一倉:住宅設備の広告は、この商品をいくらで買いたい、という話ではなくて、直近でなくても、もし購入したら生活がどのように良くなるのか、ということを伝えることが大事だったわけです。いわゆる啓発型、提案型の広告です。
黒木:共感を得やすいように、わかりやすく伝えようとする制作者側の思いがうかがえます。パナソニックは広告の分野でもトップランナーで、消費者の立場に立って広告を制作するという伝統を、今に至るまで引き継いでいらっしゃるのだと感じました。
― 住宅設備・電気設備の分野は、高齢者向け住宅のサービスや、東京スカイツリーのライティングなど進化を続けています。創業100年を迎えるこれからのパナソニックに期待することは何でしょうか。
黒木:100年の間には、終戦があり、パソコンや携帯などの技術革新もあり、大変な変化がありました。その中でパナソニックの広告を切り取ると、消費者と向き合ってきたのがわかる歴史だと思いました。私はエンタテインメントの世界で、お客さまに笑顔になってもらおうと、作品に取り組んでいますが、パナソニックの「消費者に喜んでもらうためにはこういうものがあったらいい」と活動されている姿勢には、エンタテインメント性を感じます。これからも、そうあってほしいです。

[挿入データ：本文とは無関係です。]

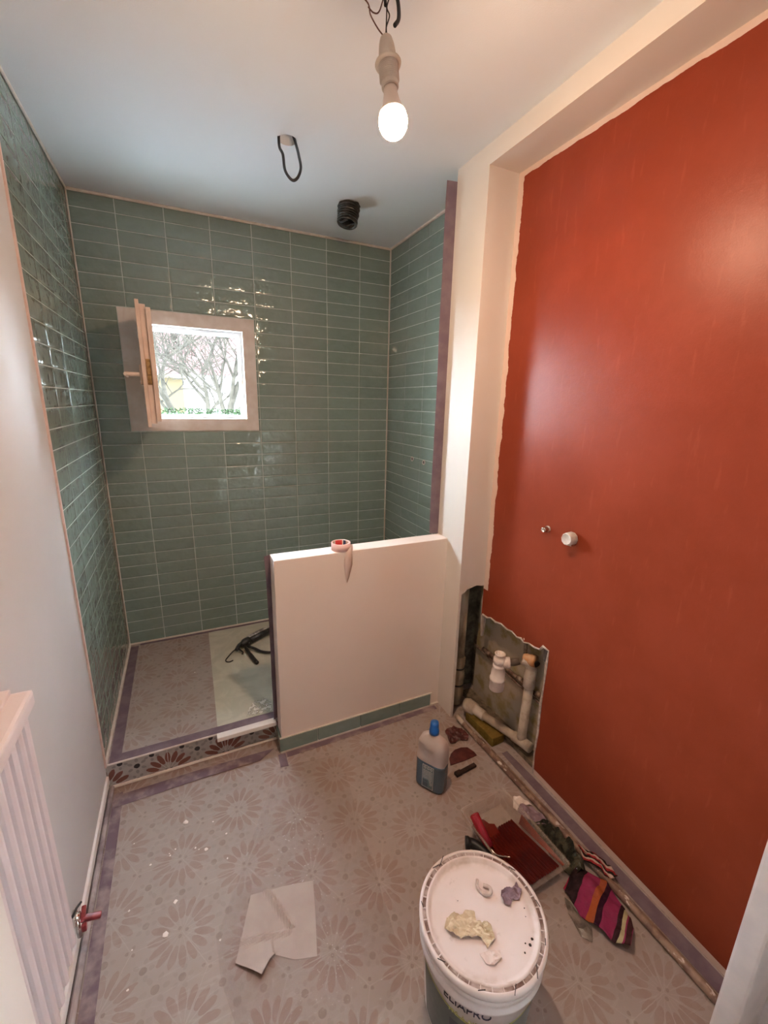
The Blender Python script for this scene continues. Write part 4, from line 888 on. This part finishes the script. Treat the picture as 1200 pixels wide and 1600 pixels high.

一倉:ブランドは大切だと、改めて思います。100年かけてブランドをつくり上げてきたパナソニックだから、間違いないだろうと思わせる歴史がある。デフレの時代は、家電製品にしても、何にしてもコストで選ばれる面もありますが、企業にとっては、ブランドを信頼してもらって選ばれるということが最も大切です。その信頼を一つひとつ積み上げていくのが広告の仕事なのだと思います。
Future 「より良いくらし」をいつまでも
パナソニック最初の商品、アタッチメントプラグからはじまる電設材料の歴史。大正時代の大ヒット商品「二股ソケット」とともに、「電気をかしこくつかう」ことが、パナソニックのはじまりでした。このコンセプトは、エネルギー消費をコントロールする「スマートHEMS」へと受け継がれ、電力消費プラスマイナスゼロの「ネットゼロエネルギーハウス(ZEH)」を実現する将来へと続いています。
1958年にプラスチック製雨といと基礎建材からスタートした住宅設備・建材事業は、間取り提案や施工まで行う「サービス・エンジニアリング」を手がけるまでになりました。1998年には介護事業を立ち上げ、介護サービスから、介護・福祉用品の開発製造まで、トータルに展開。ライフステージに応じた「より良いくらし」をお客さま一人ひとりが実現できるよう、サポートしていきます。